■ Your objective: For the entries below, how many lines include the word "picture"? Give the figure and nothing more.

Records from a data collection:
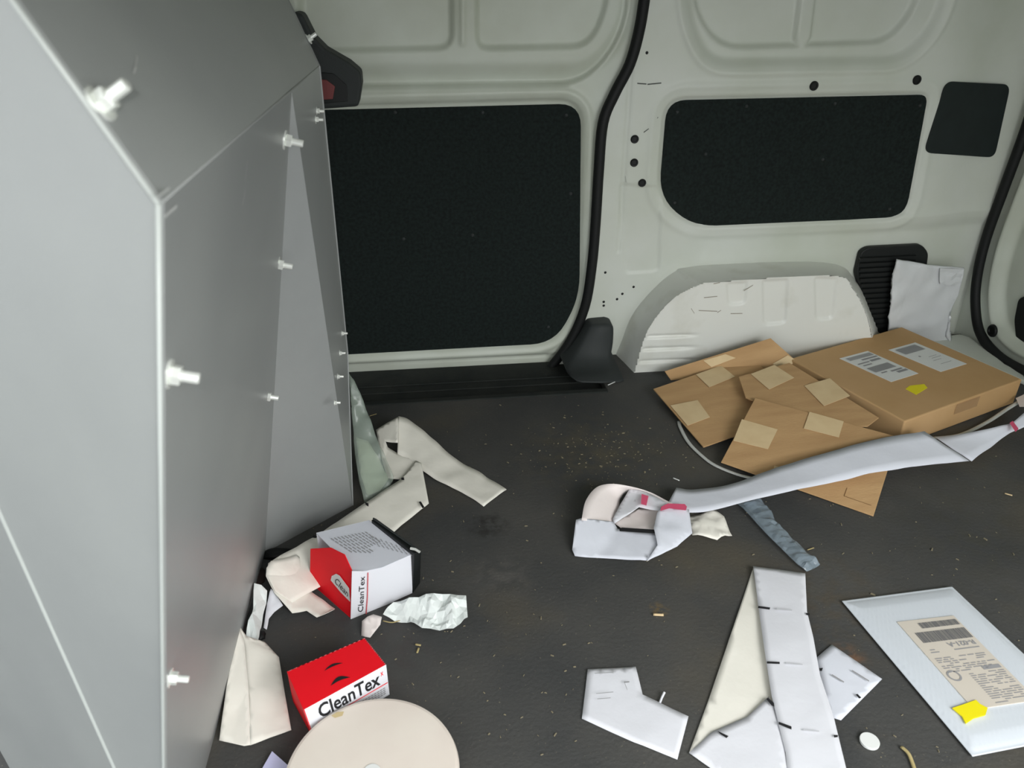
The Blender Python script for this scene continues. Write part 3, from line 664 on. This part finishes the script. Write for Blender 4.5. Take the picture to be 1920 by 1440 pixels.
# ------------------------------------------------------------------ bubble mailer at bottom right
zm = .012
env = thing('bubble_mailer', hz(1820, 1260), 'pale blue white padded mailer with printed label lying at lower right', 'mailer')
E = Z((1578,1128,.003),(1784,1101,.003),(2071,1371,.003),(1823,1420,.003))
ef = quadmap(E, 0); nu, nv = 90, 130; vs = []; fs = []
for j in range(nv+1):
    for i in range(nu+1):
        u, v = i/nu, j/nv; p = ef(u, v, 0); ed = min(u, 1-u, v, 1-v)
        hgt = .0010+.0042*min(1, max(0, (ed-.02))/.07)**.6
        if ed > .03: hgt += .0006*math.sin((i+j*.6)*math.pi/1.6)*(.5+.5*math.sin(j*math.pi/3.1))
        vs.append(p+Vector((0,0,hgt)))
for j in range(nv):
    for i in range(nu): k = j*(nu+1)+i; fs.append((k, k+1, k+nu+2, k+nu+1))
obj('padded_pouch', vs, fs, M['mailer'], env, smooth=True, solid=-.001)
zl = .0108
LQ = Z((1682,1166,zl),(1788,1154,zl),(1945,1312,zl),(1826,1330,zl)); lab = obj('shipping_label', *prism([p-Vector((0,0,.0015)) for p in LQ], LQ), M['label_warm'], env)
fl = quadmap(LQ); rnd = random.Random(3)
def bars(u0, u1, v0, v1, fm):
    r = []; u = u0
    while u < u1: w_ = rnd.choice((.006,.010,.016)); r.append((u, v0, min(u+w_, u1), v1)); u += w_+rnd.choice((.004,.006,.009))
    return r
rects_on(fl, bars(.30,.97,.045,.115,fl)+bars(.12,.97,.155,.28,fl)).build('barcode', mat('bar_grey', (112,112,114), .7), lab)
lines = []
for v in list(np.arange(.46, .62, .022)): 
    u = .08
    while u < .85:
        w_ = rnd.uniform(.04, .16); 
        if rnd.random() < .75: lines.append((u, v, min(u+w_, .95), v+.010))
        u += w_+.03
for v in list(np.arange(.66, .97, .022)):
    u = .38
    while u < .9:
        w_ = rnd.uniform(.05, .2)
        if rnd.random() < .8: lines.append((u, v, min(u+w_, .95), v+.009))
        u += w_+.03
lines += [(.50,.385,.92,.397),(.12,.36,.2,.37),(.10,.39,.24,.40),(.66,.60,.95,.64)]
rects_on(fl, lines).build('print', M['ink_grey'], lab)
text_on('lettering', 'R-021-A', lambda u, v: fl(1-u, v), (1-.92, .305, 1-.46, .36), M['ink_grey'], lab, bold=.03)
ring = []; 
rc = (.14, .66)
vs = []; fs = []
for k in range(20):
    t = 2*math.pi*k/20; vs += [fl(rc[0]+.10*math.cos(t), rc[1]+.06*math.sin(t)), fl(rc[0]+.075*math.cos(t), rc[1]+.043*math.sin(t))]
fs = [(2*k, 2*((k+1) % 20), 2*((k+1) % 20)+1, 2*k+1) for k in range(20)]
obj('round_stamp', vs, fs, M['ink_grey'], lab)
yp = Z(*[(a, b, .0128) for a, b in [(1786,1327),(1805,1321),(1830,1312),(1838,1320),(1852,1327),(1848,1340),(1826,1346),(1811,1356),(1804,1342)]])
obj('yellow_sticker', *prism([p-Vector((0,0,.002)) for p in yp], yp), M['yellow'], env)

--

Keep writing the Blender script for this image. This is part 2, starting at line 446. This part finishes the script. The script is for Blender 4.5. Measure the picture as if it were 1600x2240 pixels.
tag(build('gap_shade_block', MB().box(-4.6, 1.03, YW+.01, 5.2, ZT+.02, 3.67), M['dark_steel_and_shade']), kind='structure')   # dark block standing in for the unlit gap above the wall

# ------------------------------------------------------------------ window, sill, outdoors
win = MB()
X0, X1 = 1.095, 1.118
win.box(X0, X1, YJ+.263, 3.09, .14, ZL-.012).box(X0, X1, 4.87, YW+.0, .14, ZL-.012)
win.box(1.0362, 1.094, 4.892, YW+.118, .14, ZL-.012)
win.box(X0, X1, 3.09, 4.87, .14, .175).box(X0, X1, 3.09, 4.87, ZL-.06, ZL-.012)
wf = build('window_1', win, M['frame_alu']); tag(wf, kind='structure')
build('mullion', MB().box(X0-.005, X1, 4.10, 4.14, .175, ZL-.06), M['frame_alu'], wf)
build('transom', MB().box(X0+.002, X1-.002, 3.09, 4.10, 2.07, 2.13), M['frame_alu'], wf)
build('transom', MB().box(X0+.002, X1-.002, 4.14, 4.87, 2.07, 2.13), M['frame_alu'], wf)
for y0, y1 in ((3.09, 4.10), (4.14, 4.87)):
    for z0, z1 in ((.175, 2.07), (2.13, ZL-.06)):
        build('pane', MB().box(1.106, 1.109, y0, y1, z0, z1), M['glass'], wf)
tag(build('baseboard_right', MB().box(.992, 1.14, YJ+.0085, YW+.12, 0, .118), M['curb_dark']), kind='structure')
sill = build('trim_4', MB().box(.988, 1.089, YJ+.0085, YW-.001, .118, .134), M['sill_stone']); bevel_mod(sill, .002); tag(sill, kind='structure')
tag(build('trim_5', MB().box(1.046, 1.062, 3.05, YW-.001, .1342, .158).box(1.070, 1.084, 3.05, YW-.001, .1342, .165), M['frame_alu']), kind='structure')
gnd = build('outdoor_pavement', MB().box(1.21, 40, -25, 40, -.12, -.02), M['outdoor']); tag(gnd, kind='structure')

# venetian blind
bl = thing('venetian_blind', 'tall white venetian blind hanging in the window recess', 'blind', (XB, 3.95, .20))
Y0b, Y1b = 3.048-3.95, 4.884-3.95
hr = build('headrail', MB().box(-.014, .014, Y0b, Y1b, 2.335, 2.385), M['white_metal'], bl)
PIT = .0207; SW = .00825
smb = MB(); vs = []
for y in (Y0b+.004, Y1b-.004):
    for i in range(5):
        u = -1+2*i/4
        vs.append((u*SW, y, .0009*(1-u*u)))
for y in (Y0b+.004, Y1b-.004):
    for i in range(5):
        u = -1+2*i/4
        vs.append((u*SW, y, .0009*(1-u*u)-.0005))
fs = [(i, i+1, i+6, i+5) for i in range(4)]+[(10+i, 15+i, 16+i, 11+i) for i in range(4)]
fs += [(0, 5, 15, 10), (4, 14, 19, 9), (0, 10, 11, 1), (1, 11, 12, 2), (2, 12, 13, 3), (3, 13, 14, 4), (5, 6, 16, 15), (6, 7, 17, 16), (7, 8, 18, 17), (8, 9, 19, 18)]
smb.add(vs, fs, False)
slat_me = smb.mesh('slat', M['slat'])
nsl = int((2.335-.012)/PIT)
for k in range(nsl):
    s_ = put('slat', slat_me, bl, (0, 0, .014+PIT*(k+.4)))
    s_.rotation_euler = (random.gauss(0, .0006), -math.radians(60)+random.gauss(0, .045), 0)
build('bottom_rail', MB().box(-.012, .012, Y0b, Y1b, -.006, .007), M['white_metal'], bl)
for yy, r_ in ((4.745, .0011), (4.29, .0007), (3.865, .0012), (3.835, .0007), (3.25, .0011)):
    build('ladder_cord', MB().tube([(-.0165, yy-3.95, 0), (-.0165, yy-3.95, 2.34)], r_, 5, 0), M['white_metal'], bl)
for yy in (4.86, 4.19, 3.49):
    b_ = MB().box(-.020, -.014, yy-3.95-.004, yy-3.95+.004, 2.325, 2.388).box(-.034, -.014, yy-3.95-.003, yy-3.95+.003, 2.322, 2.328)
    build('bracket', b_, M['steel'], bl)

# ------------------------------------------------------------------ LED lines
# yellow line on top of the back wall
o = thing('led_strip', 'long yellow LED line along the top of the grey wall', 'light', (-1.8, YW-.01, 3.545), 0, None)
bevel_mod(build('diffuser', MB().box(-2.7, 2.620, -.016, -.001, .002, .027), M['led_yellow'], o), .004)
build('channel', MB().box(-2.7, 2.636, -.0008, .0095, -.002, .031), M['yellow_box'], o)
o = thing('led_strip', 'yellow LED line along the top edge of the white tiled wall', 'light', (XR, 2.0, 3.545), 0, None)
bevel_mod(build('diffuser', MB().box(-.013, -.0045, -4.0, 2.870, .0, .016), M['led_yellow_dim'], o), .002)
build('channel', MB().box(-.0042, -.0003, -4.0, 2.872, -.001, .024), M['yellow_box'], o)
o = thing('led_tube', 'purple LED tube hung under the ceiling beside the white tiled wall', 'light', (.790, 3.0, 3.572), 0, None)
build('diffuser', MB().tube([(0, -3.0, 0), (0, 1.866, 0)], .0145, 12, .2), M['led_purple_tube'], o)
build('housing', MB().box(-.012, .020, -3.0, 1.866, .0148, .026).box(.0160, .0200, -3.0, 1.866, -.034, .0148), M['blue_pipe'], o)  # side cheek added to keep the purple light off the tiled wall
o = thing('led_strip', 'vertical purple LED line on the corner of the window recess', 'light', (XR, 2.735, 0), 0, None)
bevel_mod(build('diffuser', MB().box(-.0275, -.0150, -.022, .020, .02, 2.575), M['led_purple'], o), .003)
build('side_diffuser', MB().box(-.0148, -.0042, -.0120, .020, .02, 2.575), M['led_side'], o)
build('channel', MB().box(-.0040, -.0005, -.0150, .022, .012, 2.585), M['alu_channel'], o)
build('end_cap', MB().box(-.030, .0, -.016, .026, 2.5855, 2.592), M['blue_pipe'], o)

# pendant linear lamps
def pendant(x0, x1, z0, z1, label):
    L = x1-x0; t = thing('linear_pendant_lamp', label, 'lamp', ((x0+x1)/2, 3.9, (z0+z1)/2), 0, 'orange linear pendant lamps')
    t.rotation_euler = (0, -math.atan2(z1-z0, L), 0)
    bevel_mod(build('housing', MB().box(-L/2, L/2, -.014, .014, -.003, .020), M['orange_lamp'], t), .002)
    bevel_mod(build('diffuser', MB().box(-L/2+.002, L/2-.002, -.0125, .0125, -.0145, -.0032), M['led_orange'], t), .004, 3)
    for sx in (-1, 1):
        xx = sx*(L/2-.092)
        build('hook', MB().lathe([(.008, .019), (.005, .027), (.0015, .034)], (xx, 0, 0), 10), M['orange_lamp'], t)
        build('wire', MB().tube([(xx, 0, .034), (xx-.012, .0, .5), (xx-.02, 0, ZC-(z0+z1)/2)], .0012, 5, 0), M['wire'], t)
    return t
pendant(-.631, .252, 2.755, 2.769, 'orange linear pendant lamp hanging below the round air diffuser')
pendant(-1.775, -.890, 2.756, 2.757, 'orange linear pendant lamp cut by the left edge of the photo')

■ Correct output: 2